SWANSON BARK & WOOD PRODUCTS
Swanson Bark & Wood Products in Longview, Washington started out in 1928 as a wood fuel company. In 1994, the company was sold to John Leber, who changed the name to Swanson Bark & Wood Products, Inc. to reflect the range of the company’s product line. During the mid-1990s, Swanson initiated an urban wood program that placed drop boxes at sawmills, cabinet shops, and construction sites. The collected material is sold as fuel, firewood or processed and marketed to pressboard and particleboard manufacturers as furnish. A number of grinders are used at the yard in Longview, including four stationary units and portable grinders from Peterson and Morbark.

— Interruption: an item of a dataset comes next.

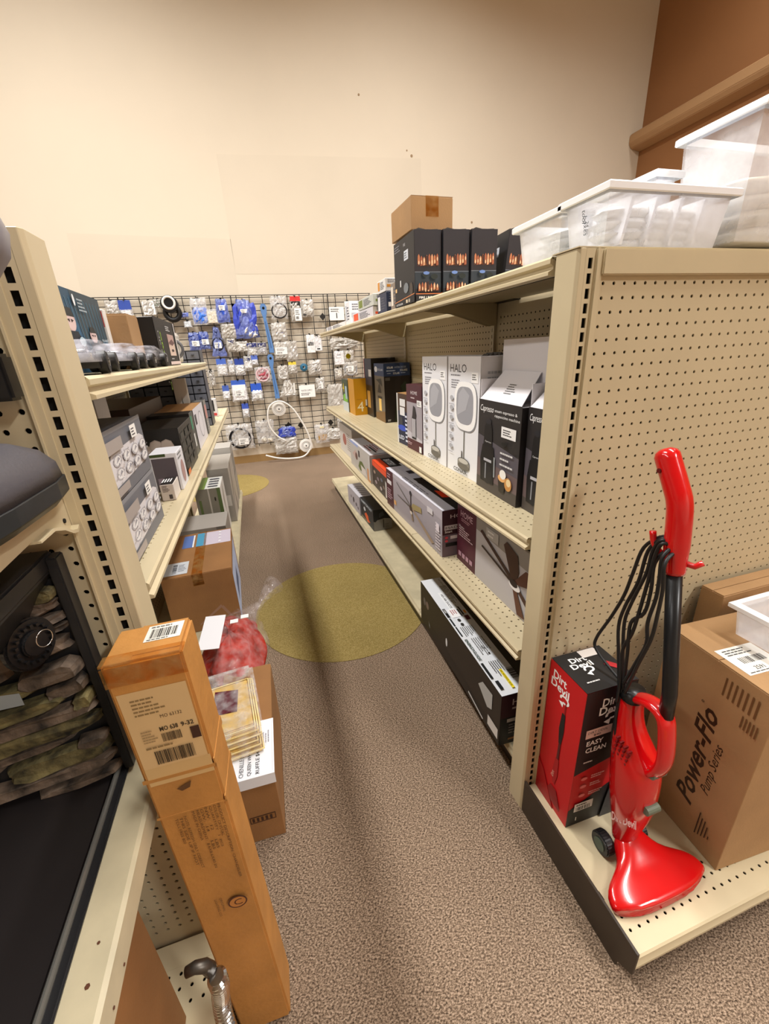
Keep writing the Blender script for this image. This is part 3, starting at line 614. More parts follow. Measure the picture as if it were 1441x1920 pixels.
# white hose and discs
T = thing('white_drain_hose', 'white hose looping down from a round disc to the floor', 'hose', (0, 0, 0))
hp = [(.301,.273),(.194,.348),(.114,.474),(.1,.618),(.135,.737),(.222,.799),(.325,.791),(.437,.695),(.54,.506),(.609,.315),(.62,.163),(.521,.045),(.351,.027),(.153,.054),(0,.110)]
def smooth_path(P, n=4):
    out = []; P = [Vector(p) for p in P]
    for i in range(len(P)-1):
        a = P[max(i-1, 0)]; b = P[i]; c = P[i+1]; d = P[min(i+2, len(P)-1)]
        for k in range(n):
            t = k/n; out.append(.5*((2*b)+(c-a)*t+(2*a-5*b+4*c-d)*t*t+(3*b-a-3*c+d)*t**3))
    out.append(P[-1]); return out
q = MB(); q.tube(smooth_path([(a, gy-.12, b) for a, b in hp]), .011, 8); q.build('hose_tube', WHITEP, T, smooth=True)
for nm, x, z, lab in (('round_wall_cap', .26, .701, 'round white ribbed disc in the top of the hose loop'), ('hose_reel_cap', .56, .174, 'round white disc in a clear bag where the hose reaches the floor')):
    D = thing(nm, lab, 'disc', (x, gy-.05, z))
    for r, a, b in ((.092, -.018, 0), (.075, -.024, -.017), (.03, -.034, -.023)):
        q = MB(); q.cyl((0, 0), r, a, b, 'y', 32); q.build('disc_rim' if r > .08 else 'disc_face', WHITEP, D, bevel=.002, seg=1)
    for r in (.058, .044):
        q = MB(); q.tube(ring_pts(0, -.0245, 0, r, 26), .0025, 5, closed=True); q.build('rib', solid('8A8A8A'), D)
    q = MB(); q.cyl((0, 0), .009, -.038, -.033, 'y', 10); q.build('hub', DARK, D)
hook(.26, .76, .03)
# yellow tag under the top shelf end
T = thing('yellow_sale_tag', 'small yellow tag dangling under the far end of the top right shelf', 'tag', (.83, 3.86, 1.33))
q = MB(); q.cyl((0, 0), .022, -.002, .002, 'y', 16); q.build('tag_disc', solid('F0E020'), T); q = MB(); q.tube([(0, 0, .02), (.004, 0, .13)], .0012, 4); q.build('tag_string', WIRE, T)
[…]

Not long after Leber bought the company, he began investing in live floor trailers to make off-loading of materials easier. “Today, we have 31 live ‘shuffle’ floor trailers, all equipped with Hallco Manufacturing Co. floors,” says Leber. “We do have one belt trailer in the fleet. We have found that while the belt unloads faster, you give up volume of the load. And if the load isn’t balanced, it won’t move forward. In addition, if we make a delivery and want to back haul pallets, we can only do that with a shuffle floor.”

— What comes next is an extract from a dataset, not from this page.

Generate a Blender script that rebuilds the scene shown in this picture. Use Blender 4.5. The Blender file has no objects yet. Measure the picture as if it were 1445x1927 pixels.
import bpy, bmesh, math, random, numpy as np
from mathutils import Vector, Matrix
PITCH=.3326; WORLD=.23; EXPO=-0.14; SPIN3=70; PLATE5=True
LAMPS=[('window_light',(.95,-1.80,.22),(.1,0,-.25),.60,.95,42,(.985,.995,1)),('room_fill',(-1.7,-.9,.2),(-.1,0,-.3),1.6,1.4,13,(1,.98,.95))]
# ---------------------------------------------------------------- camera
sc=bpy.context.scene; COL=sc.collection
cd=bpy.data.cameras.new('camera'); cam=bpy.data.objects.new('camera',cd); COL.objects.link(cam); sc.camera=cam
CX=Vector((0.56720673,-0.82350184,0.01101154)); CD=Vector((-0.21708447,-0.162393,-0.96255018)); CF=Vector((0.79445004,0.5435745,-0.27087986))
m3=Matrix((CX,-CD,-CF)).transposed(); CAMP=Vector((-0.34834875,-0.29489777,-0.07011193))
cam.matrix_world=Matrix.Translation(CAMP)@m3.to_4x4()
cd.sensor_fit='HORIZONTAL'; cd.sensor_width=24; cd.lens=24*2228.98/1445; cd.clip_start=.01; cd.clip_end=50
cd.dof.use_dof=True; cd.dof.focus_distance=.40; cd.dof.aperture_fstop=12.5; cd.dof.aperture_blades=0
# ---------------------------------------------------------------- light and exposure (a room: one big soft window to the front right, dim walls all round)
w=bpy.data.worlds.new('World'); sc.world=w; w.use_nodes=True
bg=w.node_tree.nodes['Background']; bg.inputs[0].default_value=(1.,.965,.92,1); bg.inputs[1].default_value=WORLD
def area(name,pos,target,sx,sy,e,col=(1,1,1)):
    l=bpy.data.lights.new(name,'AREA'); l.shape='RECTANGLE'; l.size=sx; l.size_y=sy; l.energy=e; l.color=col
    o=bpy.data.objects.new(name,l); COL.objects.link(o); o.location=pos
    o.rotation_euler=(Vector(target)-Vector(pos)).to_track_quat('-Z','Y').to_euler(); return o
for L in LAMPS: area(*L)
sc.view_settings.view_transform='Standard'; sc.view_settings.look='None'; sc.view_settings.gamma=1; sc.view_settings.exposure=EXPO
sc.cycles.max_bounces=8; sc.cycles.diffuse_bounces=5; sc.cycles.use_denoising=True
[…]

Swanson’s product line gradually expanded to include a wide range of rock, soil mixtures, landscaping materials, and gardening accessories, as well as 12 different types of bark. In 1997, a bagging plant that allows Swanson to package custom soil mixes and bark grinds for wholesale clients was added. The company uses a lot of compost in its product mixes, but does not have its own composting facility at its processing yard.
WOOD WASTE MANAGEMENT
Wood Waste Management, LLC, and two sister companies, American Compost and Recycling, LLC and Clackamas Compost Products, LLC, are all located in the Portland, Oregon metropolitan region. Wood Waste Management receives clean wood, sod, brush and yard trimmings. It also has a retail yard for landscapers and other customers. The wood is ground at that facility, and the green waste and grass are hauled to either American Compost or Clackamas Compost for composting. The ground wood is hauled from Portland to a boiler fuel facility in Washington State.
Belt floor trailers, manufactured by Trinity Trailer, are used exclusively by the companies, says Rick Franklin with Wood Waste Management. “We can unload a 135 cy load in two to three minutes, which is why we prefer belt trailers over the shuffle floors. These units are very durable. We just had a small belt trailer rebuilt for the first time after it was in continuous service for six years.”